To gain deeper insights into the factors influencing profitability, the gross margin results are further analysed using ANOVA and regression models. These statistical tools help quantify the impact of various income and cost components on overall profitability, as well as the specific effects of farm size and feeding strategies. The ANOVA results reveal significant differences in profitability across different farm sizes and feeding strategies, while the regression models provide a more nuanced understanding of how these factors interact.
One of the key findings of the study is the effectiveness of natural grazing strategies in enhancing profitability. Natural grazing, which relies on the use of available pastures rather than purchased feed, significantly reduces variable costs for farmers. This strategy is particularly advantageous in Kazakhstan, where vast tracts of grazing land are available. Farms that employ natural grazing not only lower their operational costs but also achieve higher gross margins compared to those that rely heavily on purchased fodder.
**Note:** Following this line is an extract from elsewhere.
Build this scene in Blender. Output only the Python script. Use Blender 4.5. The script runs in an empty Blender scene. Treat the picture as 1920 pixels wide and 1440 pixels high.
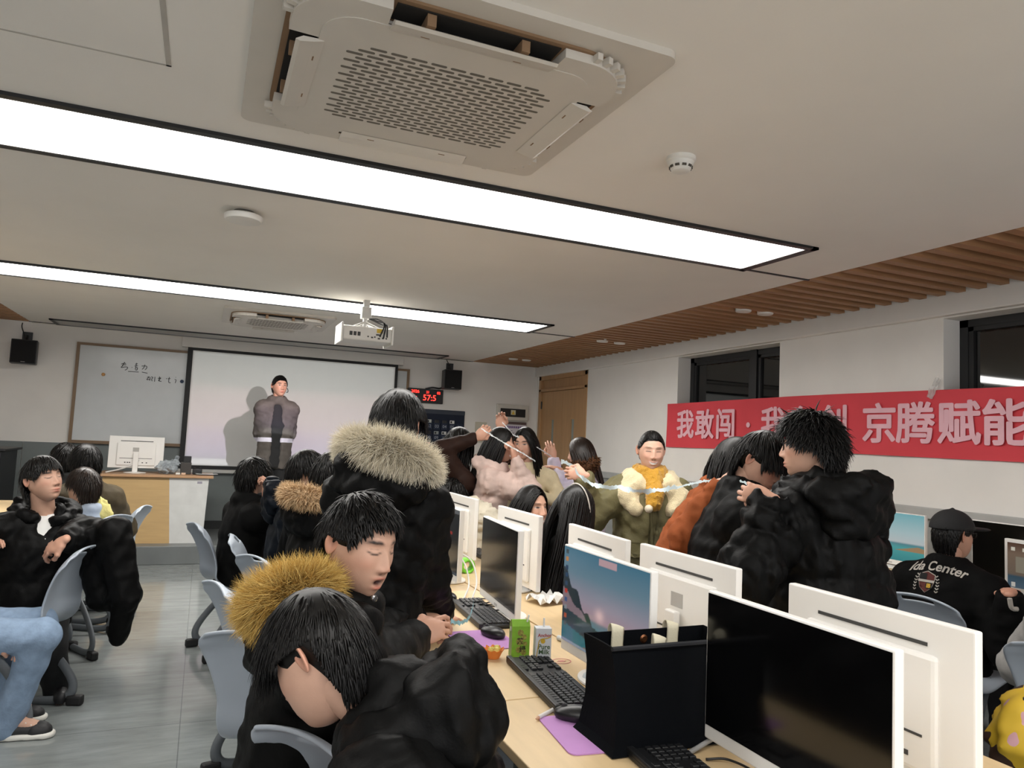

The study also highlights the complexity of scaling up livestock operations. While larger farms benefit from economies of scale, such as lower per-unit costs for feed and other inputs, they also face challenges related to the management and efficiency of larger herds. The findings suggest that simply increasing herd size does not automatically lead to higher profitability on a per-head basis. In fact, the marginal benefits of increasing herd size may diminish as the farm grows, making it crucial for farmers to balance scale with efficient management practices.
Overall, the thesis shows that both farm size and feeding strategies play critical roles in determining profitability. While larger farms generally achieve higher total gross margins due to cost efficiencies, smaller farms excel in maximizing per-head profitability. Additionally, natural grazing emerges as a highly effective strategy for reducing costs and enhancing overall profitability.